Now, he says, “We’re just resolved to living with it because it exists. We have to deal with it. We have to cross it.”
Starting in the early 2000s, the Philadelphia Chinatown Development Corporation began including highway caps in neighborhood plans. The goals were to re-establish links that were lost to the highway; to make it safer to cross Vine Street; and to create new public space in a neighborhood that has very little of it.
The group has worked to establish affordable housing and institutional anchors in different parts of Chinatown. A few years ago, it built a public plaza on one of the highway bridges to reclaim some space for the Chinatown community. But funding for a more comprehensive cap always seemed like a longshot until the Reconnecting Communities program was established.
The city’s planning and transportation agencies had expressed soft support for the highway cap in various ways over the last decade. But the city didn’t enter the fray until the Reconnecting Communities applications were opened.
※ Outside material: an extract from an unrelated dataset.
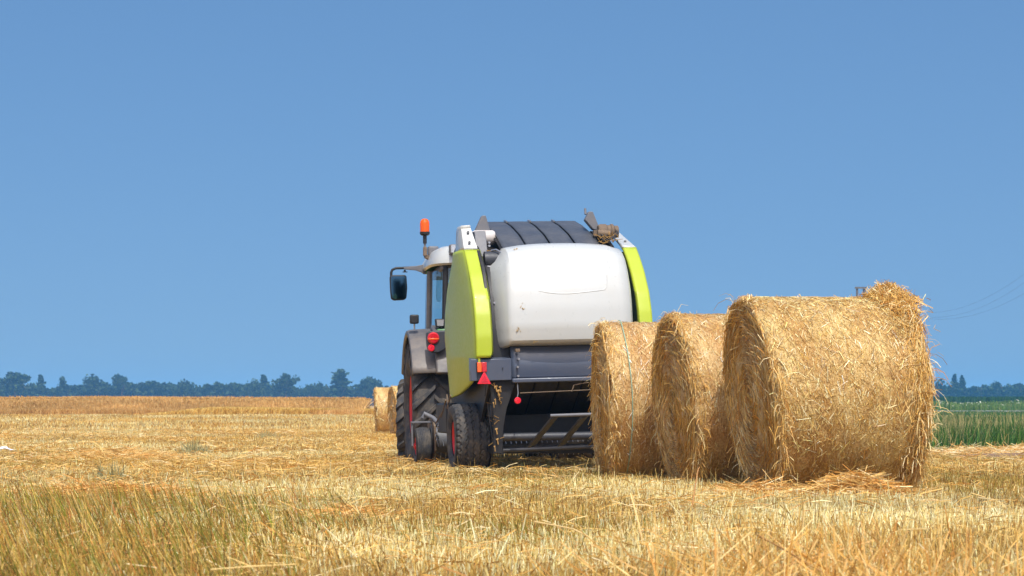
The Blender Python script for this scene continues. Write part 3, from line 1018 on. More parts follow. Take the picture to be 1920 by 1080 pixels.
# ------------------------------------------------------------------ power line
def power_line():
    M_WOOD = paint('pole_wood', (88, 84, 82), .85, .2)
    M_WIRE = paint('cable_metal', (70, 74, 80), .5, 0, metal=.6)
    zt = lambda py, d: CZ + (HZ - py) * d / FPX
    d = 250
    x0, x1 = (1607 - 960) * d / FPX, (1620 - 960) * d / FPX
    t = tag(empty('utility_pole', ((x0 + x1) / 2, d, tz(43, d))), 'dark twin-post utility pole whose crossbar just shows over the nearest bale', 'utility pole')
    hw = (x1 - x0) / 2; top = zt(539, d)
    for s in (-1, 1):
        MB().tube([(s * hw, 0, -.3), (s * hw, 0, top)], .15, 10, .13).build('post', M_WOOD, t)
    MB().beam((-hw - .3, -.15, top - .05), (hw + .3, -.15, top - .05), .16, .22).build('crossbar', M_WOOD, t)
    for (lab, ya, yb, yc) in (('highest of three thin power cables at upper right', 541, 586, 515), ('middle one of three thin power cables at upper right', 541, 595, 531), ('lowest of three thin power cables at upper right', 541, 598, 551)):
        # plan: from the pole to the next support outside the frame
        def xy(t_): return 43 + 10 * t_, 250 - 100 * t_
        ts = [0, .29, .57]
        zs = [zt(p, xy(q)[1]) for p, q in zip((ya, yb, yc), ts)]
        co = np.polyfit(ts, zs, 2)
        pts = [(*xy(q), float(np.polyval(co, q))) for q in np.linspace(0, .72, 40)]
        tag(MB().tube(pts, .007, 5).build('power_cable', M_WIRE), lab, 'cable', 'cables of the power line')


power_line()

# ------------------------------------------------------------------ machine paints
M_WHITE = paint('white_panel', (178, 180, 177), .26, .14, (170, 158, 130), coat=.25, scale=2.2)
M_LIME = paint('lime_panel', (158, 172, 40), .36, .12, (180, 172, 110), coat=.08, scale=2.5, spec=.35)
M_DARK = paint('dark_steel', (44, 47, 54), .45, .12, (120, 104, 80), scale=4)
M_SLATE = paint('slate_steel', (66, 74, 90), .30, .15, (120, 110, 92), coat=.3, scale=2.5)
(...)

The Office of Transportation, Infrastructure and Sustainability received a planning grant from the program last year to study the cap. And this year it received $158 million, which officials say will fully cover the first phase of construction, including two blocks of highway caps. The eventual use of those new spaces is to be determined, but is certain to include public park space, and could include new land for development. The city is also coordinating with the state Department of Transportation to make safety and mobility improvements on Vine Street, including reducing vehicular lanes.
Megan Clarkin, an infrastructure program director for the city, says that plenty of people in Chinatown would rather see the highway removed altogether and the street grid restored. To some degree, planners would prefer that too. “We certainly recognize that it would be great if we could try again from scratch,” Clarkin says.
In the meantime, neighborhood surveys show more than 80 percent of people support the Chinatown Stitch project. For many Chinatown residents, it’s a payoff for long years of organizing around a local vision for the neighborhood.
“I personally am just ecstatic,” says Chin.